My point of view is a little bit different, that have been sound here.
First of all, I strongly believe, that it depends.
We do this as follows: Product Owner has conversation with Stakeholders and gathers business requirements from them (he represents these requirements as User Stories). Then he goes to Development Team and discusses with them these requirements. Development Team gives rough estimation and asks some clarifying questions (if it has them) about requirements. Then Product Owner brings these questions and rough estimate to Stakeholders...and so on. This is continuous and iterative process. It is my understanding of Product Backlog Refinement (Scrum term). Only well refined Product Backlog Item can be taken in Sprint.
Maybe it is better not to use Product Owner as proxy and let Development Team to contact with Stakeholders directly (I asked similar question here)? Maybe, but not always.

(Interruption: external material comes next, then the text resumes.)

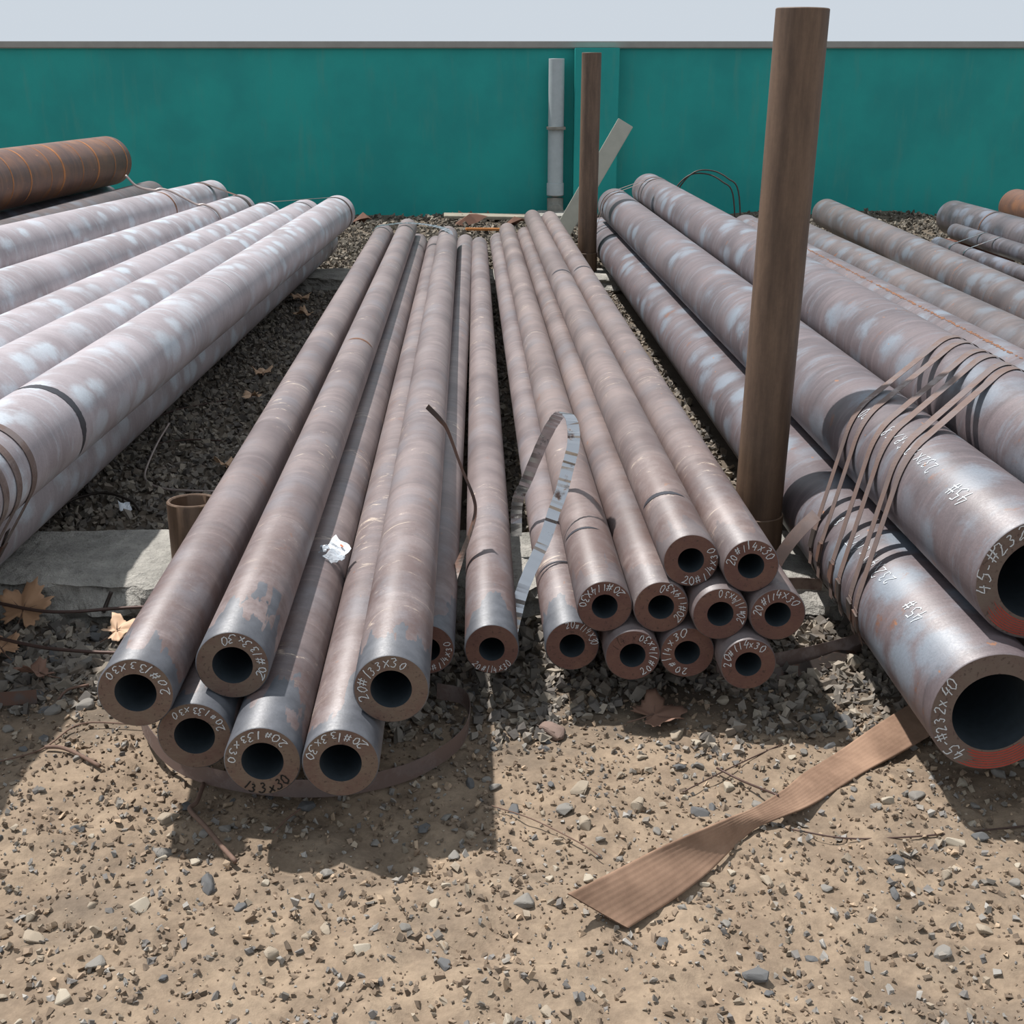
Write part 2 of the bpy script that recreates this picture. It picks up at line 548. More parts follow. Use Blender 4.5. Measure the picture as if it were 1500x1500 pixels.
A = {}
A[1] = PA(-.6885, .268, 1.900, 8.56, 'leftmost pipe of the centre stack, leaning on the low rusty socket ring')
A[2] = PA(-.534, .2815, 1.979, 8.78, 'raised pipe second from left in the centre stack, blue-black burnt end, marked 20#133x30')
A[3] = PA(-.6015, .1665, 1.930, 8.70, 'low pipe wedged beneath the two leftmost pipes of the centre stack')
A[4] = PA(-.467, .1665, 1.844, 8.88, 'low pipe with black 133x30 written along the bottom of its end', face='face_grey')
A[5] = PA(-.3325, .1665, 1.838, 8.76, 'lowest pipe right of the black-lettered pipe, its end nearest to the camera')
A[6] = PA(-.247, .2695, 1.911, 8.43, 'raised thick pipe whose end is marked upright 20#133x30, right edge of the thicker pipes')
A[7] = PB(-.192, .157, 2.300, 9.00, 'thin pipe mostly hidden behind the raised thick pipe, only half its end visible', kx=-.024)
A[8] = PB(-.062, .157, 2.302, 8.84, 'single thin pipe lying alone in the middle, marked along the bottom of its end', kx=-.029)
B = {}
B[1] = PB(.102, .157, 2.318, 9.08, 'thin low pipe at the left edge of the right-hand cluster, wet dark end')
B[2] = PB(.165, .2555, 2.297, 8.84, 'thin pipe resting on the low left pipe of the right-hand cluster', skin='skin_thin')
B[3] = PB(.2795, .2555, 2.294, 8.59, 'thin middle-row pipe, second from left, with a diagonal chalk mark down its right side', skin='skin_thin')
B[4] = PB(.222, .157, 2.273, 8.8, 'bottom-row thin pipe bearing both black 114 and white chalk figures', skin='skin_thin')
B[5] = PB(.336, .157, 2.286, 8.8, 'bottom-row thin pipe with chalk figures down the left side of its end', skin='skin_thin')
B[6] = PB(.450, .157, 2.233, 8.8, 'bottom-row thin pipe at the right, lowest end of the right-hand cluster', skin='skin_thin')
B[7] = PB(.3935, .2555, 2.260, 8.8, 'middle-row thin pipe under the two top pipes, chalk figures at its upper right', skin='skin_thin')
B[8] = PB(.508, .2555, 2.257, 8.8, 'rightmost thin pipe of the middle row, beside the upright post', skin='skin_thin')
B[9] = PB(.4515, .354, 2.273, 8.66, 'top right thin pipe of the cluster, in front of the upright post', skin='skin_thin')
B[10] = PB(.337, .354, 2.303, 8.75, 'top left thin pipe of the cluster, chalk figures along the bottom of its end', skin='skin_thin')

t133, t114 = '20#133x30', '20#114x30'
rm1, rm2 = .0515, .0430
face_text(A[1], t133, rm1, .016, -4, 1, stretch=1.3)
face_text(A[2], t133, rm1, .016, -32, 1, stretch=1.2)
face_text(A[3], t133, rm1, .014, 12, 1, stretch=1.15)
face_text(A[4], t133, rm1, .0145, 36, 1, stretch=1.35)
face_text(A[4], '133x30', .0530, .019, 232, 1, mat='ink', pen=.0040)
face_text(A[5], t133, rm1, .016, 34, 1, stretch=1.2)
face_text(A[6], t133, rm1, .018, 204, -1, stretch=1.1)
face_text(A[7], t114, rm2, .015, 250, 1)
face_text(A[8], t114, rm2 + .003, .016, 218, 1, stretch=.78)
face_text(B[1], t114, rm2 + .004, .016, 108, -1, stretch=.82)
face_text(B[2], t114, rm2, .017, 34, 1)
face_text(B[3], t114, rm2, .016, -45, 1)
face_text(B[4], t114, rm2, .017, -64, 1, stretch=.95)
face_text(B[4], '114 x30', .041, .017, 160, -1, mat='ink', pen=.0010)
face_text(B[5], t114, rm2, .018, 272, -1, stretch=1.1)
face_text(B[6], t114, rm2 + .001, .017, 188, -1)
face_text(B[7], '20#1114x30', rm2, .017, -28, 1, stretch=.78)
face_text(B[8], t114, rm2, .018, 184, -1)
face_text(B[9], t114, rm2, .018, 178, -1)
face_text(B[10], t114, rm2 + .002, .017, 250, 1)

M['band_dark'] = plain('dark_band_scale', srgb(52, 52, 58), .55, var=.35, scale=40)  # dark tone of the ring marks on the pipe walls
M['raw_rust'] = plain('bright_rust', srgb(120, 84, 62), .85, var=.4, scale=60)
M['orange_rust'] = plain('orange_rust_ring', srgb(164, 108, 66), .85, var=.4, scale=30)
def ring_mark(p, r, y, width, a0, a1, name='dark_band', mat='band_dark', slant=0.0, seed=1):  # band part-way round the pipe, dark by default, narrowing at both ends
    rng = random.Random(seed); n = 60; V, F = [], []
    for i in range(n + 1):
        q = i / n; a = math.radians(a0 + (a1 - a0) * q)
        k = min(1, q * 4, (1 - q) * 4) * rng.uniform(.8, 1.05) * width / 2
        yc = y + slant * (q - .5)
        for d in (-k, k): V.append(((r + .0007) * math.cos(a), yc + d, (r + .0007) * math.sin(a)))
    for i in range(n): F.append((2 * i, 2 * i + 1, 2 * i + 3, 2 * i + 2))
    return mesh_obj(name, V, F, [M[mat]], p, smooth=True)
def streak_mark(p, r, ang, y0, y1, width, seed=1):
    rng = random.Random(seed); n = int((y1 - y0) * 110); V, F = [], []
    for i in range(n + 1):
        q = i / n; y = y0 + (y1 - y0) * q
        w_ = width * min(1, q * 6, (1 - q) * 6) * max(.04, rng.uniform(-.25, 1.1)) / 2 / r
        c = math.radians(ang) + rng.uniform(-.03, .03)
        for d in (-w_, w_): V.append(((r + .0007) * math.cos(c + d), y, (r + .0007) * math.sin(c + d)))
    for i in range(n): F.append((2 * i, 2 * i + 1, 2 * i + 3, 2 * i + 2))
    return mesh_obj('rust_streak', V, F, [M['raw_rust']], p, smooth=True)
ring_mark(B[9], R2, 3.75, .03, 40, 150, seed=2); ring_mark(B[10], R2, 3.6, .035, 30, 150, seed=3)
ring_mark(B[10], R2, .27, .02, 60, 175, seed=4, slant=.05); ring_mark(B[2], R2, .32, .012, 70, 170, seed=5, slant=.03)
ring_mark(B[1], R2, .33, .008, 20, 170, seed=6); ring_mark(A[2], R1, 2.6, .02, 20, 120, 'worn_band', 'raw_rust', seed=7)

def PC(X, h, Y0, Y1, label, k=-.03, skin='skin_right', r=R3, group=GC, **kw): return pipe(X, h, Y0, Y1, r - .0005, .040, kx=k, Yr=5.0, skin=skin, face='face_big', label=label, group=group, **kw)
C = {}
C[1] = PC(.761, .216, 1.925, 9.02, 'lowest big pipe on the right, red paint along the bottom of its open end', -.0292)
C[2] = PC(.832, .4385, 2.000, 8.75, 'big pipe resting on the lowest right one, red smear low on its end', -.0325)
C[3] = PC(1.067, .528, 1.80, 8.9, 'topmost big pipe of the right stack, carrying the shiny crests of six straps', -.028)
C[4] = PC(1.06, .252, 1.9, 8.5, 'pipe hidden under the topmost big pipe of the right stack', -.03, r=.15)
face_text(C[2], '45-#232x40', .098, .025, 196, -1, pen=.0030, stretch=1.1)
face_text(C[1], '45-#232x40', .098, .023, 243, -1, pen=.0030, stretch=1.0)
paint_arc(C[1], .078, .113, 236, 322, 3)
paint_arc(C[2], .080, .110, 204, 330, 5)
wall_text(C[2], '45#', R3, .036, .17, 120, pen=.0026)
wall_text(C[2], '232x40', R3, .033, .36, 120, pen=.0020, stretch=.95)
wall_text(C[2], 'GR/T8', R3, .033, .53, 120, pen=.0020, stretch=.95)
wall_text(C[2], '20', R3, .033, .78, 120, pen=.0022, stretch=.8)
wall_text(C[1], '45#', R3, .036, .20, 122, pen=.0024)
wall_text(C[1], '232x40', R3, .033, .38, 122, pen=.0020, stretch=.95)
wall_text(C[1], 'GR/T', R3, .033, .55, 122, pen=.0020, stretch=.95)
wall_text(C[1], '8', R3, .033, .74, 122, pen=.0022, stretch=.85)
GF = 'big pipes lying beyond the right stack'
F_ = {}
F_[1] = PC(2.455, .216, 3.2, 10.45, 'dark big pipe furthest right of the stack, far end clear against the green wall', .028, 'skin_far', group=GF)
F_[2] = PC(2.092, .216, 3.2, 9.6, 'big pipe between the far dark pipe and the orange-edged pipe, right of the upright post', -.020, 'skin_far', group=GF)
F_[3] = PC(1.838, .216, 3.0, 9.2, 'big pipe with an orange rusty ridge, next behind the topmost strapped pipe', -.030, 'skin_right', group=GF)

D = {}
def PD(X, h, Y0, Y1, label, k=.008, kh=0.0, skin='skin_left', r=R3): return PC(X, h, Y0, Y1, label, k, skin, r=r, group=GD, kh=kh)
D[0] = PD(-1.335, .216, 2.1, 8.6, 'bottom pipe of the left stack, a sliver showing below the nearest pale pipe', .006)
D[1] = PD(-1.207, .412, 2.0, 8.53, 'nearest pale pipe of the left stack, upper right, dark ring behind its straps', .0082)
D[2] = PD(-1.445, .408, 2.1, 8.57, 'second pale pipe of the left stack with pale blue oval patches', .0105, -.0074)
D[3] = PD(-1.682, .402, 2.2, 8.42, 'third pale pipe of the left stack counting from the gravel gap', .0104, -.0071)
D[4] = PD(-1.93, .466, 2.3, 8.75, 'fourth pipe of the left stack, smooth and pale with a shaded lower side', .0109, -.018)
D[5] = PD(-2.165, .574, 2.3, 8.95, 'highest pale pipe of the left stack, crossed by a bent rod near its far end', .0109, -.024)
D[6] = PD(-1.560, .195, 2.3, 8.4, 'pipe hidden under the second and third pale pipes of the left stack', .006, r=.095)
D[7] = PD(-1.95, .194, 2.3, 8.5, 'pipe hidden under the fourth pale pipe of the left stack', .008, r=.094)
D[8] = PD(-2.20, .236, 2.3, 8.6, 'pipe hidden under the highest pale pipe of the left stack', .008, r=.136)
GE = 'rusty pipes at the far left'
E1 = PC(-2.95, .742, 4.0, 8.95, 'large orange-banded rusty pipe at the top left corner, lying on two others', .030, 'skin_rust', r=.165, group=GE, kh=-.004)
PC(-2.678, .46, 4.0, 9.13, 'brown pipe with an orange upper edge under the large rusty pipe', .017, 'skin_far', group=GE)
PC(-2.98, .445, 4.0, 9.0, 'dark pipe in the shade directly below the large rusty pipe', .02, 'skin_dark', group=GE)
PC(-2.66, .222, 4.0, 8.9, 'lowest pipe in the far left stack beneath the orange-edged one', .017, 'skin_far', r=.122, group=GE)
PC(-2.98, .214, 4.0, 8.9, 'lowest pipe in the far left stack beneath the dark one', .02, 'skin_far', r=.114, group=GE)

ring_mark(D[1], R3, 1.07, .035, -40, 130, seed=11); ring_mark(D[1], R3, 2.9, .006, 10, 130, 'worn_band', 'chalk', seed=12)
ring_mark(C[1], R3, 6.1, .05, 60, 190, seed=13); ring_mark(C[2], R3, 6.45, .05, 60, 190, seed=14); ring_mark(D[5], R3, 5.3, .03, -20, 110, 'worn_band', 'raw_rust', seed=15)
streak_mark(C[1], R3, 72, .22, 1.75, .016, 3); streak_mark(F_[3], R3, 108, .8, 6.0, .016, 4)
for i, (yy, ww) in enumerate(((4.86, .02), (4.62, .012), (4.3, .03), (4.02, .012), (3.7, .03), (3.5, .012), (3.2, .02), (2.95, .014), (2.7, .03))):
    ring_mark(E1, .1645, yy, ww, -75, 110, 'rust_ring', 'orange_rust', seed=30 + i, slant=.05)
GG = 'pipes at the far right'
G = {}
G[1] = PC(3.38, .285, 5.0, 9.45, 'thick blue-black pipe at the far right with its end towards the green wall', -.015, 'skin_dark', r=.125, group=GG)
G[2] = PC(3.17, .262, 4.4, 8.75, 'thin dark pipe, upper of the two beside the thick blue-black pipe', -.02, 'skin_dark', r=.055, group=GG)
G[3] = PC(3.02, .20, 4.3, 8.55, 'thin dark pipe, lower of the two beside the thick blue-black pipe', -.03, 'skin_dark', r=.050, group=GG)
G[4] = PC(3.93, .33, 5.5, 9.85, 'thick orange-rust pipe at the right edge behind the blue-black one', .0, 'skin_rust', r=.13, group=GG)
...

In my last project we tried to implement this case. We sent one developer as technical consultant with Product Owner to meetings with customer. But we stopped to do it after two or three mouth (I don't counted exactly). Reason for this is that it was enough 15 minutes to him to discuss all technical questions, and rest 2 hours he was boring and cannot provide any help with business details. Well, it's logical, he is excellent programmer, not business-analyst. Also, he couldn't provide estimation, because estimation is responsibility of whole Development Team.
So, yes, members of Development Team participates in Refinement (including clarification) of Product Backlog Items (requirements), but not directly (through Product Owner). And of course, they are not that guys, who generate requirements.
I thing this situation happened because we have specific area of development (we develop or customise software system for needs of other companies, and our team and projects of our team are not too big: 12 members in Scrum Team - this is maximum of projects where I participate as Scrum Master). If you developing Enterprise solution, than Joel's approach may be better.
So... As I have said in the beginning, there is no right answer for this question, because it depends on many factors.